Similarly, during reversals, volume divergence, where the price hits a new high or low but volume doesn’t follow, can serve as an early warning sign of a trend change. 

Incorporating volume also plays a key role in risk management. For example, entering a trade when volume is high and exiting when it starts to weaken can help you optimize your reward-to-risk ratios.

You can also pair volume analysis with other tools like support and resistance levels, RSI, or Fibonacci retracements for added confirmation.

FAQ on How to Use Volume in Forex Trading

Is volume useful in forex trading?

Despite the absence of centralized volume data, trading volume can be very useful for forex traders. Tick volume is especially useful, as it reflects the number of price changes during a specific period. Volume helps confirm trends, validate breakouts, and/or identify potential reversals. When combined with price action and technical indicators, volume can be useful in improving trade timing and filtering false signals in an otherwise fat-moving market. 

How do I make a forex volume trading strategy?

In order to build a forex trading strategy revolving around volume, you can start by choosing a reliable tick volume indicator, such as the OBV or a volume histogram. If you combine volume with price action, you can look for high volume on breakouts or divergence between volume and price to spot potential reversals. 

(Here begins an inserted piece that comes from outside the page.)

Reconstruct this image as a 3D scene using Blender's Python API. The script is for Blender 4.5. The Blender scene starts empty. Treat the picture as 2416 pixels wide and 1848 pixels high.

It is important to set clear entry and exit rules based on volume confirmation. If you wish to improve accuracy, you can add supporting tools like the RSI and moving averages to the mix. 

What are forex trading volume indicators?

Volume indicators in forex trading are some of the most useful tools in examining trends, reversals, continuations and divergences. 

Common volume indicators, such as the OBV, VPT, and A/D, help traders confirm trends and detect breakouts, after which they can identify entry and exit points based on how volume behaves over time. This adds another layer to how forex traders analyze the market.